[Source records]

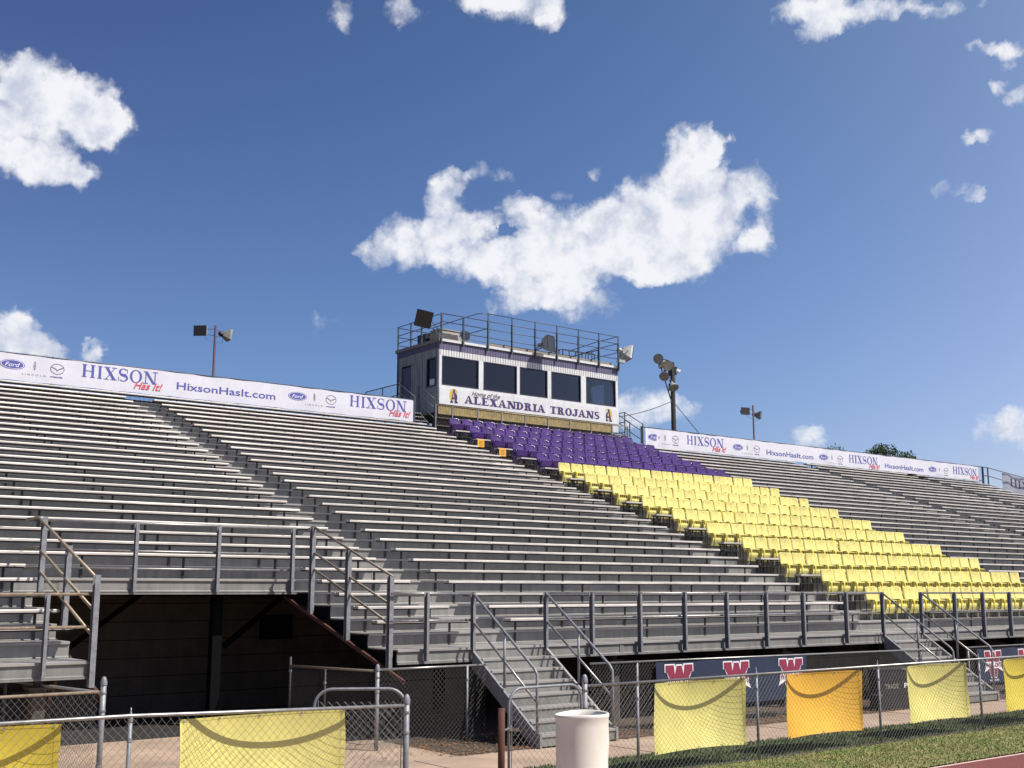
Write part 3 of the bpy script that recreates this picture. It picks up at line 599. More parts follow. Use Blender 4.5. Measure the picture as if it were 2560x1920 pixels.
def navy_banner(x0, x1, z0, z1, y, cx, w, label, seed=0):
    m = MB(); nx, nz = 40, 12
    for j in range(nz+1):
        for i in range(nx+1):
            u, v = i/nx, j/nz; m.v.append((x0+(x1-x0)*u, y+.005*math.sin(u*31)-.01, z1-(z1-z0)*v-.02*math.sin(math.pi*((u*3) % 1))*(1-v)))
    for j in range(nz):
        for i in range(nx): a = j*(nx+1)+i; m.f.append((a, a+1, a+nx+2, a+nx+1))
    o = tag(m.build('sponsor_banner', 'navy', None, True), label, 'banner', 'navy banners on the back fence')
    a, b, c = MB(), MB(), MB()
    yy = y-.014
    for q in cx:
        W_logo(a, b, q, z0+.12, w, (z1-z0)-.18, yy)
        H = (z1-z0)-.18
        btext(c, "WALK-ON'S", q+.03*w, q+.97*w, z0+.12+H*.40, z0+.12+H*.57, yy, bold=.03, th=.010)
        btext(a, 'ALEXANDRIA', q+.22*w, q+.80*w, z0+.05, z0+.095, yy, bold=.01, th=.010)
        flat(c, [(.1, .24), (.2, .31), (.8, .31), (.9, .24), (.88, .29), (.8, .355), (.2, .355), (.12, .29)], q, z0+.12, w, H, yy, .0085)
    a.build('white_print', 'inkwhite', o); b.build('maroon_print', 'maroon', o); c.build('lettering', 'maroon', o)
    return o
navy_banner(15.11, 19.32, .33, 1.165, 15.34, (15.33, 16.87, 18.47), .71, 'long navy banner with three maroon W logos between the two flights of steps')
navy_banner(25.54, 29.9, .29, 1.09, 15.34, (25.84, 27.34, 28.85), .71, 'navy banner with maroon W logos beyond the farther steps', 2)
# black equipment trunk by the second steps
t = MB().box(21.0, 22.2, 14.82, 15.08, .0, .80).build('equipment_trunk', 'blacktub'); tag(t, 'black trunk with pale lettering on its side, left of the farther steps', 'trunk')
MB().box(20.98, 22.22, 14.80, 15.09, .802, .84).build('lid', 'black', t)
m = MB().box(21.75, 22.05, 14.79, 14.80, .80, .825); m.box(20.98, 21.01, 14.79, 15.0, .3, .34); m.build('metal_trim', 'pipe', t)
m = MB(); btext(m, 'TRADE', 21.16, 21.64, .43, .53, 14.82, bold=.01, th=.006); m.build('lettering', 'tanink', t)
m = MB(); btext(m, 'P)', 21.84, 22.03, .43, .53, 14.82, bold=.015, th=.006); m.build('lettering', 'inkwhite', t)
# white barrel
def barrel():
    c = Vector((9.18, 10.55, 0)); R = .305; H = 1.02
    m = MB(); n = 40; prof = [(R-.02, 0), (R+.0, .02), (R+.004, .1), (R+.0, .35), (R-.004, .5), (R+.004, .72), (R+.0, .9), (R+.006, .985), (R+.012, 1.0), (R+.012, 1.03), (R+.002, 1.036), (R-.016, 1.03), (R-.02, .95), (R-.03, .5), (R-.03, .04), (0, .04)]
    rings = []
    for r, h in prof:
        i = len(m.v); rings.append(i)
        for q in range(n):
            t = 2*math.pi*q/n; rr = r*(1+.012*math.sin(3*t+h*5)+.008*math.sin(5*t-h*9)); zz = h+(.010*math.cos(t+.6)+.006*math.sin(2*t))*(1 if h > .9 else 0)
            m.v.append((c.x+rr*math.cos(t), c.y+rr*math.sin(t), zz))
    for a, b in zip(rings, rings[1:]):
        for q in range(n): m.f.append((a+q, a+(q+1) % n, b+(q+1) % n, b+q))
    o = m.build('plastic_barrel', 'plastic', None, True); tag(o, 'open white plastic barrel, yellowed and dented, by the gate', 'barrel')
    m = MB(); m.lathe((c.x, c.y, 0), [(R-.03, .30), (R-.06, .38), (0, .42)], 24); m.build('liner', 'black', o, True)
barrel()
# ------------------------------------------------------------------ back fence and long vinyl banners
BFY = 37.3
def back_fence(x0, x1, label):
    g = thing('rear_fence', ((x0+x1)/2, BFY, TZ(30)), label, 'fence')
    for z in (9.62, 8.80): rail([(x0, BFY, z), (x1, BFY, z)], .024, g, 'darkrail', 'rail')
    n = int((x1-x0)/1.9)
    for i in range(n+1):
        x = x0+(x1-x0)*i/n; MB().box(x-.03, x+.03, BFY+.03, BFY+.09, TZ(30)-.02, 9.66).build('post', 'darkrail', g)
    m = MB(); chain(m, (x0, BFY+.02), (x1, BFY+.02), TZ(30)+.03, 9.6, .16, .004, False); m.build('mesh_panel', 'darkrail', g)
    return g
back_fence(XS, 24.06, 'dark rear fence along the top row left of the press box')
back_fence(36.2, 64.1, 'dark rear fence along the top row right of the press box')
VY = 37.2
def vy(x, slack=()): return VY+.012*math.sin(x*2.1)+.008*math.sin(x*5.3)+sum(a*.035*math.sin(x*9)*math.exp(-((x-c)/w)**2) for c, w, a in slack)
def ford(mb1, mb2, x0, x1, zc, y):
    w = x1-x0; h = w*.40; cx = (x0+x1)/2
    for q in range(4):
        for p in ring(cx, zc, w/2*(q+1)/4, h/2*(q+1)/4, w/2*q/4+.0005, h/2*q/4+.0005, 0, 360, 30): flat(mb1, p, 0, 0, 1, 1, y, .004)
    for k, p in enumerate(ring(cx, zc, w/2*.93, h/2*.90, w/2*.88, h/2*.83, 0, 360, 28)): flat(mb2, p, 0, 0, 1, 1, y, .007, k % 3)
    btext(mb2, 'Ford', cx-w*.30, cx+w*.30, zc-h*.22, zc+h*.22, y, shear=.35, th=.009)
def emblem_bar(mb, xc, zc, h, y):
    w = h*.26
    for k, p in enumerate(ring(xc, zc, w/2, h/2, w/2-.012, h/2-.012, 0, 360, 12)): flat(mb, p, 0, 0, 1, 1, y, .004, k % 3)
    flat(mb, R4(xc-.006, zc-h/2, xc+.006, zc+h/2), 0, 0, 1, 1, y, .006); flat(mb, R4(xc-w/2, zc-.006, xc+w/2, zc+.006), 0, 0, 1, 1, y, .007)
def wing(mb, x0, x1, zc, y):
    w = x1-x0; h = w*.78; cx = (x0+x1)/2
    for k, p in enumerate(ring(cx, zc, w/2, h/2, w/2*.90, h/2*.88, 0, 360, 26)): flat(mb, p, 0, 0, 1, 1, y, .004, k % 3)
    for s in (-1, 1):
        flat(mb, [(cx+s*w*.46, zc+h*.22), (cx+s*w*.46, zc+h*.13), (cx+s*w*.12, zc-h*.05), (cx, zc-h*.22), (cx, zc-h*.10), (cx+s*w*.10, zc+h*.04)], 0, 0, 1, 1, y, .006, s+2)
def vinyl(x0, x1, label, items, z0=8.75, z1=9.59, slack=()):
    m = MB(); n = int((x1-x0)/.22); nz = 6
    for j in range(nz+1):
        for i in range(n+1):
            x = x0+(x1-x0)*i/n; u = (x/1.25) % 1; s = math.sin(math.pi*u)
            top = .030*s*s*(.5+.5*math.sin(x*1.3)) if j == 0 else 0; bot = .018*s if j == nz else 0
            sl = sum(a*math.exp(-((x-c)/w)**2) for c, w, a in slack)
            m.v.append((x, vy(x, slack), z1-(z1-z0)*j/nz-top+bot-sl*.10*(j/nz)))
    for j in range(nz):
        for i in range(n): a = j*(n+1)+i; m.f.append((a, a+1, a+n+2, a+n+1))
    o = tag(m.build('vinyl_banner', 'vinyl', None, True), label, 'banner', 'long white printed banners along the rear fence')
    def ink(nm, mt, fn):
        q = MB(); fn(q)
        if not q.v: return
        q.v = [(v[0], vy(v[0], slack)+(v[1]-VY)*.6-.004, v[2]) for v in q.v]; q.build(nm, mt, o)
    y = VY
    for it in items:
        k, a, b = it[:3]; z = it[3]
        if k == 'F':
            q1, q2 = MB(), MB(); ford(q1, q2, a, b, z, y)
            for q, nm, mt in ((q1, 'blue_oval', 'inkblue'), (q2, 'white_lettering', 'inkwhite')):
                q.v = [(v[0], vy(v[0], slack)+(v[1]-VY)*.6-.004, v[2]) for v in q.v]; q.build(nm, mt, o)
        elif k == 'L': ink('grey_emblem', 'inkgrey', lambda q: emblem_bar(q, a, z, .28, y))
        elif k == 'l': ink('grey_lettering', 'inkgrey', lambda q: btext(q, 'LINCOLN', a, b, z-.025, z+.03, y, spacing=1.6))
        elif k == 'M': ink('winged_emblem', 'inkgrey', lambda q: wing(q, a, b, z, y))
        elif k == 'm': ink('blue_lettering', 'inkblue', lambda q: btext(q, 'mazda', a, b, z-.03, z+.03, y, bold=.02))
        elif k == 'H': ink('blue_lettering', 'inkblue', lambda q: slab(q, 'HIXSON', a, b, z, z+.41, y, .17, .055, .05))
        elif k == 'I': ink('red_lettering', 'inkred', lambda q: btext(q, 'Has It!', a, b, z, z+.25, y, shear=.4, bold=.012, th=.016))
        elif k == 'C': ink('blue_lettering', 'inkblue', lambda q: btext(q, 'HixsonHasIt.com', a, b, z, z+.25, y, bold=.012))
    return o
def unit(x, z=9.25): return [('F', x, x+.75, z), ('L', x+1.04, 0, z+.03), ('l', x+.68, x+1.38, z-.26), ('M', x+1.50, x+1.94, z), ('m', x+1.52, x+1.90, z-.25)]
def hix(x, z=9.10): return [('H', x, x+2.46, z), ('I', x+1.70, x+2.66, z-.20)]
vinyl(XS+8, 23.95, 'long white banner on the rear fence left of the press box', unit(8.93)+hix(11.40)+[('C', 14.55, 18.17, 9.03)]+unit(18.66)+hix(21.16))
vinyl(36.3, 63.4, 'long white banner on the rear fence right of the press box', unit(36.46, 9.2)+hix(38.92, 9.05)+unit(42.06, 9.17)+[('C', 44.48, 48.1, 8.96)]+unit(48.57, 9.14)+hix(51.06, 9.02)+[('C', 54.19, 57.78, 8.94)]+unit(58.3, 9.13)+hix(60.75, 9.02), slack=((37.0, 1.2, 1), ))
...
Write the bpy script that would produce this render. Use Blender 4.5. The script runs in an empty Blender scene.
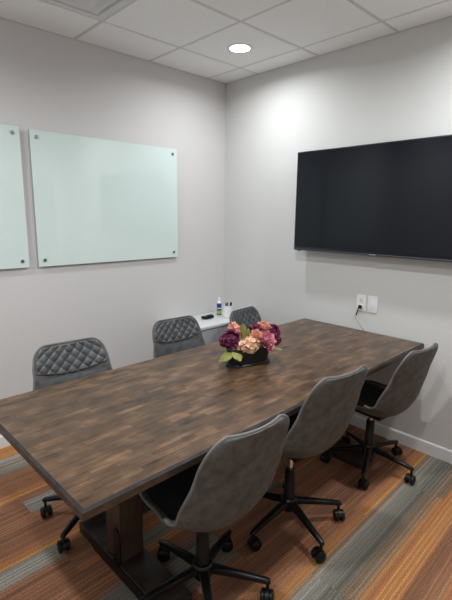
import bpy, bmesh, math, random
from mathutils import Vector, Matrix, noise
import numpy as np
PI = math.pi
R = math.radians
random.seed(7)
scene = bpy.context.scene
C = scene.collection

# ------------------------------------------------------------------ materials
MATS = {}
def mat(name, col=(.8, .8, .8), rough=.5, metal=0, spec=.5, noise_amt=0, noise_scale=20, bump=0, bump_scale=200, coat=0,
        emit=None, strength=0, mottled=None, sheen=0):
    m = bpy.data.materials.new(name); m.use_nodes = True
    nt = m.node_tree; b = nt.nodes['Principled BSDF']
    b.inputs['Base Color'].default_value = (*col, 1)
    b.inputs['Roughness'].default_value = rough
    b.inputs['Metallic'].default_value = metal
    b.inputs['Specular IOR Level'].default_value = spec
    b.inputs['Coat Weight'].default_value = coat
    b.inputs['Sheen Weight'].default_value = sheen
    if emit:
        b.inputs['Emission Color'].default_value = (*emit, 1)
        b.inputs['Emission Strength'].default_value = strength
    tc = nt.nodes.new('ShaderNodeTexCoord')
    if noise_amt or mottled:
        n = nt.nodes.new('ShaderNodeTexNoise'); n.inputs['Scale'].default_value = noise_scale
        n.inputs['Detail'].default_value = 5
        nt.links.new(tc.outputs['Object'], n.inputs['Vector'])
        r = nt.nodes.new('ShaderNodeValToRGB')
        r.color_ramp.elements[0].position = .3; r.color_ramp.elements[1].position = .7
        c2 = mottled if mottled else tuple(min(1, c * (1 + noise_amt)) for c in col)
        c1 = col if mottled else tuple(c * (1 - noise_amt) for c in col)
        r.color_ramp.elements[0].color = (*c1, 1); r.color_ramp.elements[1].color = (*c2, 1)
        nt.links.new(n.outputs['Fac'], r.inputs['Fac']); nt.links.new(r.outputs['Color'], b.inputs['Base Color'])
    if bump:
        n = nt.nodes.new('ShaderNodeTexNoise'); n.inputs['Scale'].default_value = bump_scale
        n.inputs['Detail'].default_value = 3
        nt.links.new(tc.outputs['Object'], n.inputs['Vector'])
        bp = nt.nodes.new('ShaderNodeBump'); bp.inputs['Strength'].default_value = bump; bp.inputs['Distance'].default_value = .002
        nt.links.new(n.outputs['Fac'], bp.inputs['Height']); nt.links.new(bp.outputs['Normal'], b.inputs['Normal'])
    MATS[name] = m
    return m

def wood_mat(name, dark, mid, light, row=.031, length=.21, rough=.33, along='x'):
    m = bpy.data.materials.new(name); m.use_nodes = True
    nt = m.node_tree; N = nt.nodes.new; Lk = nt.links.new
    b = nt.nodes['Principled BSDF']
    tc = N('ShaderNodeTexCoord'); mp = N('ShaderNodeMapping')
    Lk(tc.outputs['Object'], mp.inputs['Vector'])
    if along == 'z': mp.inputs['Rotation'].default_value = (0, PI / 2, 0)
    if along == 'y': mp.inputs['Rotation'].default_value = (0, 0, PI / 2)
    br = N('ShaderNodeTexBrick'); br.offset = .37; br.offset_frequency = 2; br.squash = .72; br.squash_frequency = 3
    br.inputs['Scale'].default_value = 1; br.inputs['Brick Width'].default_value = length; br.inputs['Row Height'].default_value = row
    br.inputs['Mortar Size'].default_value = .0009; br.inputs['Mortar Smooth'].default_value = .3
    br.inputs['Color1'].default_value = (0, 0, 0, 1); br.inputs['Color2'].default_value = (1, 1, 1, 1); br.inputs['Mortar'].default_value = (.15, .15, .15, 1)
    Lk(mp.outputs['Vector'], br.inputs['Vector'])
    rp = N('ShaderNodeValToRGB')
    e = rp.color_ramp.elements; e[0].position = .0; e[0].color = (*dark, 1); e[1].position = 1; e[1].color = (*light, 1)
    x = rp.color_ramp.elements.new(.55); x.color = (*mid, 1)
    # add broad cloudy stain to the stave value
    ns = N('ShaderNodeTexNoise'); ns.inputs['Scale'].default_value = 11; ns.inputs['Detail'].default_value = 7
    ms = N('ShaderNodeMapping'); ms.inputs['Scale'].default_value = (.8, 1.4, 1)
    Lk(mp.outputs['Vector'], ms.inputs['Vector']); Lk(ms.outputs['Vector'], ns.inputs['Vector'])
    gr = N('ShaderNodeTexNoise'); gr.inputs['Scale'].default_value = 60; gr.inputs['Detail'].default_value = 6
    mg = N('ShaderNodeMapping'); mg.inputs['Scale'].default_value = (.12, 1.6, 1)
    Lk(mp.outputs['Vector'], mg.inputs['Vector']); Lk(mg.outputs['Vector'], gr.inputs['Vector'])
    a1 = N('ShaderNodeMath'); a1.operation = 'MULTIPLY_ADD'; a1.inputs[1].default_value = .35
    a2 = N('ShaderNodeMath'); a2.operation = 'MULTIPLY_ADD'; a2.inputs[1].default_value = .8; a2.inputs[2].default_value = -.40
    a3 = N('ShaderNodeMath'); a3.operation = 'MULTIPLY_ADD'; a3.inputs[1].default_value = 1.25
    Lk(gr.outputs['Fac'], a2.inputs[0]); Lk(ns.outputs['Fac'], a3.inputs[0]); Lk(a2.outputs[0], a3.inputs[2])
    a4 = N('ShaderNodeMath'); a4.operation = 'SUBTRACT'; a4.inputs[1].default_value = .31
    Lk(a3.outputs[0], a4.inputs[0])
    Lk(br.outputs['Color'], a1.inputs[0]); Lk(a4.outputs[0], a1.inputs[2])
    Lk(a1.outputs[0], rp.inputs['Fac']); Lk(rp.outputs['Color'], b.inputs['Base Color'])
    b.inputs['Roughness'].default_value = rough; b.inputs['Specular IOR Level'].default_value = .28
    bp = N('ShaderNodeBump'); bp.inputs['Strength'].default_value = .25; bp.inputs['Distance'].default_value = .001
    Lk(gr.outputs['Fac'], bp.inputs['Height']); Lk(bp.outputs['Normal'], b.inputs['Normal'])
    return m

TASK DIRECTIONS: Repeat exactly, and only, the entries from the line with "Write the bpy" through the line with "C = scene.collection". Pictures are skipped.

SOLUTION:
Write the bpy script that would produce this render. Use Blender 4.5. The script runs in an empty Blender scene.
import bpy, bmesh, math, random
from mathutils import Vector, Matrix, noise
import numpy as np
PI = math.pi
R = math.radians
random.seed(7)
scene = bpy.context.scene
C = scene.collection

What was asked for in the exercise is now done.